Dataset excerpt:
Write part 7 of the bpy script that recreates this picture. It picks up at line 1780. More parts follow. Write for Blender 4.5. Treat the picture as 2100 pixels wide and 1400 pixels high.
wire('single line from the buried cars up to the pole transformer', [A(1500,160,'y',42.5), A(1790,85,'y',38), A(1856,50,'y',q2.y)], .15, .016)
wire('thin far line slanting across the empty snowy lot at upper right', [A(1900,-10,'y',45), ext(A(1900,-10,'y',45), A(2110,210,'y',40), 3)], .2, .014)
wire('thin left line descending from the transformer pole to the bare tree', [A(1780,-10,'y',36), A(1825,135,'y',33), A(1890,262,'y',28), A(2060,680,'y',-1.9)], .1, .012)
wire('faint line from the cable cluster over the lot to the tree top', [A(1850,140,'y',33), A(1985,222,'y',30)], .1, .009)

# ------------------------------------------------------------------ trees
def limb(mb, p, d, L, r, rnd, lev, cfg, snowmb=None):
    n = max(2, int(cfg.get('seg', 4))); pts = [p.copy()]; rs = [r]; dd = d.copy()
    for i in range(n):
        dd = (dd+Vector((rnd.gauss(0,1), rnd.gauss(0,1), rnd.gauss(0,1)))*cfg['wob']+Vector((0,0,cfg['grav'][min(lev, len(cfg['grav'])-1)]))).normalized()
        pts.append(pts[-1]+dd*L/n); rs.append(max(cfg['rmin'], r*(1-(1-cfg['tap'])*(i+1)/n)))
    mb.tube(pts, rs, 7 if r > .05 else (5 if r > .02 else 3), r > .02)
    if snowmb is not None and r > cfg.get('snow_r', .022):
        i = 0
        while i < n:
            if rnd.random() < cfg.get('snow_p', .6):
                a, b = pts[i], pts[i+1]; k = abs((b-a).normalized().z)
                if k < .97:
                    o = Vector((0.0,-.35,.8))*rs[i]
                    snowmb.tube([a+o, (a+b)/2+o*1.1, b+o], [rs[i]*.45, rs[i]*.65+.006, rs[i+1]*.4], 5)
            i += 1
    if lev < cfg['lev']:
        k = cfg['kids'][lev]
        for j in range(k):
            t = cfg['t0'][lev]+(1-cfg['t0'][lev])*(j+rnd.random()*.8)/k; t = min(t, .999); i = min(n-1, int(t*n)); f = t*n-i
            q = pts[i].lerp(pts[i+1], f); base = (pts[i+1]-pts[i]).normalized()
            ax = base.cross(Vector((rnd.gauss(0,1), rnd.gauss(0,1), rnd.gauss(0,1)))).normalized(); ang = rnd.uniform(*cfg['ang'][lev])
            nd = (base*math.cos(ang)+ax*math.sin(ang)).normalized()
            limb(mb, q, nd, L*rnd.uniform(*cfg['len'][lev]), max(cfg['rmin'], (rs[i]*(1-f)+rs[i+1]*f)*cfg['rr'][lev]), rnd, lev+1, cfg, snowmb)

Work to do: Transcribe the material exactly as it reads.

Task answer:
Write part 7 of the bpy script that recreates this picture. It picks up at line 1780. More parts follow. Write for Blender 4.5. Treat the picture as 2100 pixels wide and 1400 pixels high.
wire('single line from the buried cars up to the pole transformer', [A(1500,160,'y',42.5), A(1790,85,'y',38), A(1856,50,'y',q2.y)], .15, .016)
wire('thin far line slanting across the empty snowy lot at upper right', [A(1900,-10,'y',45), ext(A(1900,-10,'y',45), A(2110,210,'y',40), 3)], .2, .014)
wire('thin left line descending from the transformer pole to the bare tree', [A(1780,-10,'y',36), A(1825,135,'y',33), A(1890,262,'y',28), A(2060,680,'y',-1.9)], .1, .012)
wire('faint line from the cable cluster over the lot to the tree top', [A(1850,140,'y',33), A(1985,222,'y',30)], .1, .009)

# ------------------------------------------------------------------ trees
def limb(mb, p, d, L, r, rnd, lev, cfg, snowmb=None):
    n = max(2, int(cfg.get('seg', 4))); pts = [p.copy()]; rs = [r]; dd = d.copy()
    for i in range(n):
        dd = (dd+Vector((rnd.gauss(0,1), rnd.gauss(0,1), rnd.gauss(0,1)))*cfg['wob']+Vector((0,0,cfg['grav'][min(lev, len(cfg['grav'])-1)]))).normalized()
        pts.append(pts[-1]+dd*L/n); rs.append(max(cfg['rmin'], r*(1-(1-cfg['tap'])*(i+1)/n)))
    mb.tube(pts, rs, 7 if r > .05 else (5 if r > .02 else 3), r > .02)
    if snowmb is not None and r > cfg.get('snow_r', .022):
        i = 0
        while i < n:
            if rnd.random() < cfg.get('snow_p', .6):
                a, b = pts[i], pts[i+1]; k = abs((b-a).normalized().z)
                if k < .97:
                    o = Vector((0.0,-.35,.8))*rs[i]
                    snowmb.tube([a+o, (a+b)/2+o*1.1, b+o], [rs[i]*.45, rs[i]*.65+.006, rs[i+1]*.4], 5)
            i += 1
    if lev < cfg['lev']:
        k = cfg['kids'][lev]
        for j in range(k):
            t = cfg['t0'][lev]+(1-cfg['t0'][lev])*(j+rnd.random()*.8)/k; t = min(t, .999); i = min(n-1, int(t*n)); f = t*n-i
            q = pts[i].lerp(pts[i+1], f); base = (pts[i+1]-pts[i]).normalized()
            ax = base.cross(Vector((rnd.gauss(0,1), rnd.gauss(0,1), rnd.gauss(0,1)))).normalized(); ang = rnd.uniform(*cfg['ang'][lev])
            nd = (base*math.cos(ang)+ax*math.sin(ang)).normalized()
            limb(mb, q, nd, L*rnd.uniform(*cfg['len'][lev]), max(cfg['rmin'], (rs[i]*(1-f)+rs[i+1]*f)*cfg['rr'][lev]), rnd, lev+1, cfg, snowmb)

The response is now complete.